Mind if I pick a few nits before telling you why this won't work to make you move?
Not hearing any objections, so I'll nitpick away. Note that the center of gravity (center of mass is also a better term) is a point, the axis of spin passes through it but the axis is a line, so avoid saying "the axis is this point"; it just sounds weird.
But all of that is moot because your clumsy swimming method is fundamentally flawed. You forgot one important invocation of Newton's 3rd Law. Let's run through the process.
You kick out your leg. As you correctly pointed out, the 3rd law implies that the force you use to kick out your leg also causes the rest of you to begin rotating. If you do nothing else you should keep rotating, right? Yes! If you do nothing else, you should keep rotating. But now comes the experimental part. Try kicking out your leg without doing anything else for like a minute. Bet you can't do it. Why? Because at some point, your leg can't go any farther and stops. Importantly, the act of stopping your leg means your body imparted a force on it. Just as the original force to move your leg began a rotation of your body, the force required to stop your leg cancels the rotation of your body.

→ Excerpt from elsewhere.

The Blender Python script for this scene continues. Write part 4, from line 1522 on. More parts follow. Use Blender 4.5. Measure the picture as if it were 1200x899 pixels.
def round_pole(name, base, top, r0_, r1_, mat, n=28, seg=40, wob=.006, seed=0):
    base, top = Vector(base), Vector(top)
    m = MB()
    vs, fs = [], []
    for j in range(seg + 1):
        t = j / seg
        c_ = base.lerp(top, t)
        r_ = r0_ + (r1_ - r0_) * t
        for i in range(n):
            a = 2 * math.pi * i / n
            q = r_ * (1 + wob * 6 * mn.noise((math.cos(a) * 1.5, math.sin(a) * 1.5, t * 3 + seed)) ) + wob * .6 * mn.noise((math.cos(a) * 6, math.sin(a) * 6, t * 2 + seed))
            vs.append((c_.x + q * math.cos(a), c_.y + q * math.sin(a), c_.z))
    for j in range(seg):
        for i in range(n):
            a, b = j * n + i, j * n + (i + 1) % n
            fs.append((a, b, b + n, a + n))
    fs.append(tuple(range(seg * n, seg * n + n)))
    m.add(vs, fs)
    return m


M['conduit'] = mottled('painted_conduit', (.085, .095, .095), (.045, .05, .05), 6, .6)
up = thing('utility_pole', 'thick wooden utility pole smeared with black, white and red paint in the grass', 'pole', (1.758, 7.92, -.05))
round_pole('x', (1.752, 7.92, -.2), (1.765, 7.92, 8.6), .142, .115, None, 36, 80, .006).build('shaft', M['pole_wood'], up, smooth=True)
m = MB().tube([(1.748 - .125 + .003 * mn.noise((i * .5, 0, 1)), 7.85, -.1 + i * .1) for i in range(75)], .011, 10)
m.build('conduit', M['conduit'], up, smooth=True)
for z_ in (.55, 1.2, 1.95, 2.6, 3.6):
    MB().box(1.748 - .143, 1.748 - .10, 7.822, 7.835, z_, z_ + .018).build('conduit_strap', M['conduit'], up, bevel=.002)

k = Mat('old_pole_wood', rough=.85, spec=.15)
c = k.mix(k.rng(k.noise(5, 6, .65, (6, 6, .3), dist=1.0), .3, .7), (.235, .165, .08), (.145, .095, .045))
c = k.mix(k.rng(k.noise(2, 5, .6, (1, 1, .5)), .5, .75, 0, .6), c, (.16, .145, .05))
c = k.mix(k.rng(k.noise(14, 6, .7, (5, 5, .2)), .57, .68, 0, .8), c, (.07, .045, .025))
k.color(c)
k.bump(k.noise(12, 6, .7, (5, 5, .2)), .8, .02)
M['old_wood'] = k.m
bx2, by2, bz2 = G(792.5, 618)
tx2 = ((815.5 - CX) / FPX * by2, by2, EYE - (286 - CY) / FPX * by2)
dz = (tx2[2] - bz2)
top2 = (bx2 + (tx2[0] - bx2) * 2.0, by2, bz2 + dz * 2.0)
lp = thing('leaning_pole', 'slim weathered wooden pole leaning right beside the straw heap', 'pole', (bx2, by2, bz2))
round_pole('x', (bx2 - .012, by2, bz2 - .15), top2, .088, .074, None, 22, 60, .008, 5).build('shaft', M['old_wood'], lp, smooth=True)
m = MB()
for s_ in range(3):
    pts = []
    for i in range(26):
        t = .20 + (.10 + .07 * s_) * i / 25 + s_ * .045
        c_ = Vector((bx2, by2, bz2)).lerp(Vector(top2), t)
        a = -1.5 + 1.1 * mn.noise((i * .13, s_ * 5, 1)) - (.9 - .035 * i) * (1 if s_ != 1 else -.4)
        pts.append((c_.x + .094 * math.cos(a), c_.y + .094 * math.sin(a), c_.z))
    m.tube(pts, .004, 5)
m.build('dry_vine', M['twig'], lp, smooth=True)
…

The important thing to consider here is that both momentum and angular momentum must remain conserved. If you are sitting isolated in space; not moving or rotating and you don't expel or interact with any material, then your momenta are conserved. You can move or rotate your leg or arm in one direction to make the rest of your body move or rotate in the opposite direction, but once you try to bring your arm or leg back to a rest position, that cancels out the movement or rotation, leaving you with zero momentum again. What you'll find is that you'll even stay oriented in the same direction when you bring your leg back to rest position. This is because there can't be any average angular momentum over a period of time if there was none to begin with. It'd be the most frustrating clumsy swim of your life.
On Earth, there's plenty of sources of friction and other types of resistance to trick you into thinking this should work in space, but it doesn't. And if I ever become friends with an astronaut, I'll ask them to make a video during an EVA that shows how futile swimming in space is (That's gotta be a huge favour to ask of them. Space is like an enormous bottomless pit on all sides; one slip and you're gone. Can you say "agoraphobic nightmare"?)